Kirk doesn't do this to harm people. The names on the wall of SFA may not be limited to examples of people who always follow the rules, but they are (presumably) limited to examples of people who break the rules only for very good reason.

IMO, that's the point worth discussing and debating, not simply whether the rules get broken, but whether it can be justified when they are broken, whether the ends are beneficial, and whether anyone's being harmed along the way to achieving the ends. That involves a higher standard than simply calculating whether, on balance, the ends justify the means.
That doesn't absolve him of crimes.
 
That doesn't absolve him of crimes.
It's a plot point in TVH that Kirk's punishment for the offense he committed*, the only one that was not dismissed because of mitigating factors that were accepted as such by Starfleet, was demotion.

* - The word "crime" was not used. His offenses were referred to as "violations of Starfleet regulations".
 
By the time Enterprise came about, B&B were champing at the bit to do something more "adult" (the "decontamination" scenes bordered on softcore porn).
No they didn’t (the scenes, I mean), though they clearly wanted to.

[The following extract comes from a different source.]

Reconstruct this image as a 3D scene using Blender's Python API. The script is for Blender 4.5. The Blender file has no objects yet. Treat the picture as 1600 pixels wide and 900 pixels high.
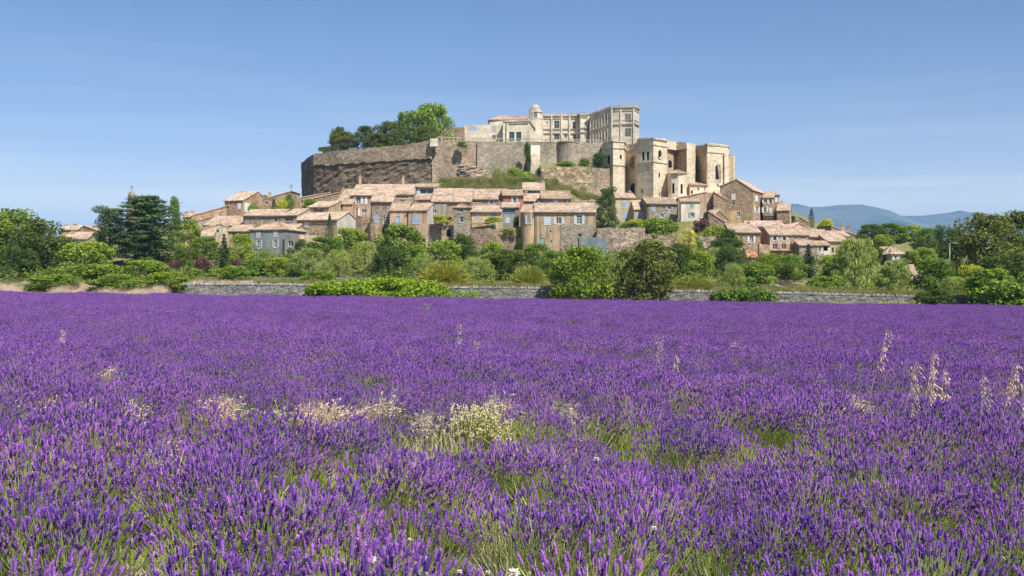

It was like a teenager gaze where they wanted it to be sexy and they probably projected it as being sexy, but it just wasn’t in the slightest — not least because, from the actual in-world perspectives of the professional crewmembers involved, of course it wouldn’t be.
 
It's a plot point in TVH that Kirk's punishment for the offense he committed*, the only one that was not dismissed because of mitigating factors that were accepted as such by Starfleet, was demotion.

* - The word "crime" was not used. His offenses were referred to as "violations of Starfleet regulations".
Got to love the rules lawyering over here for Kirk. He broke the rules but it wasn't a crime.

Regardless, I do not find it sufficient.